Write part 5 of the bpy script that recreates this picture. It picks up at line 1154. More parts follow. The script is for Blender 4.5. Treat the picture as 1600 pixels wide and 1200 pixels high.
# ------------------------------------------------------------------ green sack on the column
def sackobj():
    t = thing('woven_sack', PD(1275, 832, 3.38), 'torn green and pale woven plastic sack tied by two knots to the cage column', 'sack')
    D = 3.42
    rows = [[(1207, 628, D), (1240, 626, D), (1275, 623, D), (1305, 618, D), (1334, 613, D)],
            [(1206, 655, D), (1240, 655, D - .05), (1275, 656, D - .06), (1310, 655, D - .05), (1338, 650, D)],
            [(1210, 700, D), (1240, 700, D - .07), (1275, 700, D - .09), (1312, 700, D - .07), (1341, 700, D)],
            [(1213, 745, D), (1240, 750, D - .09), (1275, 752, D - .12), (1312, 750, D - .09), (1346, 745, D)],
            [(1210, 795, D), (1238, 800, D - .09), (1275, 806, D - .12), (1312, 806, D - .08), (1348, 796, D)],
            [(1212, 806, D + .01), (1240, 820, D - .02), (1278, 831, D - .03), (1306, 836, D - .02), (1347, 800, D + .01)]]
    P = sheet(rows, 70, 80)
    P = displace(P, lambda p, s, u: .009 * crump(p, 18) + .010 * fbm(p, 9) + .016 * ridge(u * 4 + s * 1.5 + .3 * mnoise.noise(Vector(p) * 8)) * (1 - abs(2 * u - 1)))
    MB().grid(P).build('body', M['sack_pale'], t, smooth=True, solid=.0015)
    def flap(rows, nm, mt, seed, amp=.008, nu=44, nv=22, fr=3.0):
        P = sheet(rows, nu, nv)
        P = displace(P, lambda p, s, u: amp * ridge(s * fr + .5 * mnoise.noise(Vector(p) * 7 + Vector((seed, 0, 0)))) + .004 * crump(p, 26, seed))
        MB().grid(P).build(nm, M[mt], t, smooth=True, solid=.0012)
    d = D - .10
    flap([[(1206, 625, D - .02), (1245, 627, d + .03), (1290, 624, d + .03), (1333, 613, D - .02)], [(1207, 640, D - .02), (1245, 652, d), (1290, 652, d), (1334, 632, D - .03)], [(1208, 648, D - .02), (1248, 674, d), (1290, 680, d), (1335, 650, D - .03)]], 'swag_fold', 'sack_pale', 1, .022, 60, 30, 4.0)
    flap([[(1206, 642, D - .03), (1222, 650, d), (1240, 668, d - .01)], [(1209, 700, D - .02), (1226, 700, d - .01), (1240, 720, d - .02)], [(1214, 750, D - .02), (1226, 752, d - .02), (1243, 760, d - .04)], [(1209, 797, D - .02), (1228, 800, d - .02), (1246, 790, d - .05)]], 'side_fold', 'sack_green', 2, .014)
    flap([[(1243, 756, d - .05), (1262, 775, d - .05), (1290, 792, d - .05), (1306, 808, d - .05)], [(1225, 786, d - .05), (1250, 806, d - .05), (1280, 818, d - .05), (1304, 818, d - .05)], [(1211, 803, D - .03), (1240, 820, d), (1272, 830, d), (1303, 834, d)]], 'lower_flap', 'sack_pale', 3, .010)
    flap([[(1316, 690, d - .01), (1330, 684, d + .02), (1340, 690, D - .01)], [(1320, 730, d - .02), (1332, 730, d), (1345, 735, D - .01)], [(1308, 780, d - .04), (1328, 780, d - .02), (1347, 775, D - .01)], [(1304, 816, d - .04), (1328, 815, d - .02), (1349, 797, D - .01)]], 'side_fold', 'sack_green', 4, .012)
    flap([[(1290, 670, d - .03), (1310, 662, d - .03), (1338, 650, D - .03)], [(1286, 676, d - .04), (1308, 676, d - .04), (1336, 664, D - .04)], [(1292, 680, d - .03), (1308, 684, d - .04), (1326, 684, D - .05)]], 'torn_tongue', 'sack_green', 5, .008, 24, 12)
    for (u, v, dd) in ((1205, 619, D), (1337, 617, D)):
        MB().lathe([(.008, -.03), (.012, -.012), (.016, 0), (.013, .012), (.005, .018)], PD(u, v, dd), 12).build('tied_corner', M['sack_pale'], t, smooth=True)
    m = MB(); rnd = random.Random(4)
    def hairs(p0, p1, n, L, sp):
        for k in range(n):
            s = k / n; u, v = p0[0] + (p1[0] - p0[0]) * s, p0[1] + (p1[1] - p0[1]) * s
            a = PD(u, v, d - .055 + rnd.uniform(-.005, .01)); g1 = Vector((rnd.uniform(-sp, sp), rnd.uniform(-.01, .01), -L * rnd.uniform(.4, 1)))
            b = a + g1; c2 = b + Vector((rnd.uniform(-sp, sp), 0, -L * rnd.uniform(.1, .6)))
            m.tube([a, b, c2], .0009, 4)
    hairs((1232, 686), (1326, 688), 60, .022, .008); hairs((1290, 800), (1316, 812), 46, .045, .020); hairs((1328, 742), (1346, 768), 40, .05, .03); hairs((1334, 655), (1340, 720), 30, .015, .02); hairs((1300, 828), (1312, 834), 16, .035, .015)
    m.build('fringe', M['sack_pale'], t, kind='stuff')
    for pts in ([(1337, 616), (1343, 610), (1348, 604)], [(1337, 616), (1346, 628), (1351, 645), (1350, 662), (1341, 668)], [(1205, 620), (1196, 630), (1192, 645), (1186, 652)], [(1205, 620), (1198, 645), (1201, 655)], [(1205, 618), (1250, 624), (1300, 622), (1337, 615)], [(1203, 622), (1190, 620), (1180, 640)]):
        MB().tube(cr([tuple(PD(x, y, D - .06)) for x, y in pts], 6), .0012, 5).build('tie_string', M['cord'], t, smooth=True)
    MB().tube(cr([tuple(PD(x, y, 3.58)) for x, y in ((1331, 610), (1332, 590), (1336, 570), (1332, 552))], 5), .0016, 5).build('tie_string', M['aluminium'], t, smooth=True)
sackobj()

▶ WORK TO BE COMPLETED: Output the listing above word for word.

▶ CORRECT ANSWER:
Write part 5 of the bpy script that recreates this picture. It picks up at line 1154. More parts follow. The script is for Blender 4.5. Treat the picture as 1600 pixels wide and 1200 pixels high.
# ------------------------------------------------------------------ green sack on the column
def sackobj():
    t = thing('woven_sack', PD(1275, 832, 3.38), 'torn green and pale woven plastic sack tied by two knots to the cage column', 'sack')
    D = 3.42
    rows = [[(1207, 628, D), (1240, 626, D), (1275, 623, D), (1305, 618, D), (1334, 613, D)],
            [(1206, 655, D), (1240, 655, D - .05), (1275, 656, D - .06), (1310, 655, D - .05), (1338, 650, D)],
            [(1210, 700, D), (1240, 700, D - .07), (1275, 700, D - .09), (1312, 700, D - .07), (1341, 700, D)],
            [(1213, 745, D), (1240, 750, D - .09), (1275, 752, D - .12), (1312, 750, D - .09), (1346, 745, D)],
            [(1210, 795, D), (1238, 800, D - .09), (1275, 806, D - .12), (1312, 806, D - .08), (1348, 796, D)],
            [(1212, 806, D + .01), (1240, 820, D - .02), (1278, 831, D - .03), (1306, 836, D - .02), (1347, 800, D + .01)]]
    P = sheet(rows, 70, 80)
    P = displace(P, lambda p, s, u: .009 * crump(p, 18) + .010 * fbm(p, 9) + .016 * ridge(u * 4 + s * 1.5 + .3 * mnoise.noise(Vector(p) * 8)) * (1 - abs(2 * u - 1)))
    MB().grid(P).build('body', M['sack_pale'], t, smooth=True, solid=.0015)
    def flap(rows, nm, mt, seed, amp=.008, nu=44, nv=22, fr=3.0):
        P = sheet(rows, nu, nv)
        P = displace(P, lambda p, s, u: amp * ridge(s * fr + .5 * mnoise.noise(Vector(p) * 7 + Vector((seed, 0, 0)))) + .004 * crump(p, 26, seed))
        MB().grid(P).build(nm, M[mt], t, smooth=True, solid=.0012)
    d = D - .10
    flap([[(1206, 625, D - .02), (1245, 627, d + .03), (1290, 624, d + .03), (1333, 613, D - .02)], [(1207, 640, D - .02), (1245, 652, d), (1290, 652, d), (1334, 632, D - .03)], [(1208, 648, D - .02), (1248, 674, d), (1290, 680, d), (1335, 650, D - .03)]], 'swag_fold', 'sack_pale', 1, .022, 60, 30, 4.0)
    flap([[(1206, 642, D - .03), (1222, 650, d), (1240, 668, d - .01)], [(1209, 700, D - .02), (1226, 700, d - .01), (1240, 720, d - .02)], [(1214, 750, D - .02), (1226, 752, d - .02), (1243, 760, d - .04)], [(1209, 797, D - .02), (1228, 800, d - .02), (1246, 790, d - .05)]], 'side_fold', 'sack_green', 2, .014)
    flap([[(1243, 756, d - .05), (1262, 775, d - .05), (1290, 792, d - .05), (1306, 808, d - .05)], [(1225, 786, d - .05), (1250, 806, d - .05), (1280, 818, d - .05), (1304, 818, d - .05)], [(1211, 803, D - .03), (1240, 820, d), (1272, 830, d), (1303, 834, d)]], 'lower_flap', 'sack_pale', 3, .010)
    flap([[(1316, 690, d - .01), (1330, 684, d + .02), (1340, 690, D - .01)], [(1320, 730, d - .02), (1332, 730, d), (1345, 735, D - .01)], [(1308, 780, d - .04), (1328, 780, d - .02), (1347, 775, D - .01)], [(1304, 816, d - .04), (1328, 815, d - .02), (1349, 797, D - .01)]], 'side_fold', 'sack_green', 4, .012)
    flap([[(1290, 670, d - .03), (1310, 662, d - .03), (1338, 650, D - .03)], [(1286, 676, d - .04), (1308, 676, d - .04), (1336, 664, D - .04)], [(1292, 680, d - .03), (1308, 684, d - .04), (1326, 684, D - .05)]], 'torn_tongue', 'sack_green', 5, .008, 24, 12)
    for (u, v, dd) in ((1205, 619, D), (1337, 617, D)):
        MB().lathe([(.008, -.03), (.012, -.012), (.016, 0), (.013, .012), (.005, .018)], PD(u, v, dd), 12).build('tied_corner', M['sack_pale'], t, smooth=True)
    m = MB(); rnd = random.Random(4)
    def hairs(p0, p1, n, L, sp):
        for k in range(n):
            s = k / n; u, v = p0[0] + (p1[0] - p0[0]) * s, p0[1] + (p1[1] - p0[1]) * s
            a = PD(u, v, d - .055 + rnd.uniform(-.005, .01)); g1 = Vector((rnd.uniform(-sp, sp), rnd.uniform(-.01, .01), -L * rnd.uniform(.4, 1)))
            b = a + g1; c2 = b + Vector((rnd.uniform(-sp, sp), 0, -L * rnd.uniform(.1, .6)))
            m.tube([a, b, c2], .0009, 4)
    hairs((1232, 686), (1326, 688), 60, .022, .008); hairs((1290, 800), (1316, 812), 46, .045, .020); hairs((1328, 742), (1346, 768), 40, .05, .03); hairs((1334, 655), (1340, 720), 30, .015, .02); hairs((1300, 828), (1312, 834), 16, .035, .015)
    m.build('fringe', M['sack_pale'], t, kind='stuff')
    for pts in ([(1337, 616), (1343, 610), (1348, 604)], [(1337, 616), (1346, 628), (1351, 645), (1350, 662), (1341, 668)], [(1205, 620), (1196, 630), (1192, 645), (1186, 652)], [(1205, 620), (1198, 645), (1201, 655)], [(1205, 618), (1250, 624), (1300, 622), (1337, 615)], [(1203, 622), (1190, 620), (1180, 640)]):
        MB().tube(cr([tuple(PD(x, y, D - .06)) for x, y in pts], 6), .0012, 5).build('tie_string', M['cord'], t, smooth=True)
    MB().tube(cr([tuple(PD(x, y, 3.58)) for x, y in ((1331, 610), (1332, 590), (1336, 570), (1332, 552))], 5), .0016, 5).build('tie_string', M['aluminium'], t, smooth=True)
sackobj()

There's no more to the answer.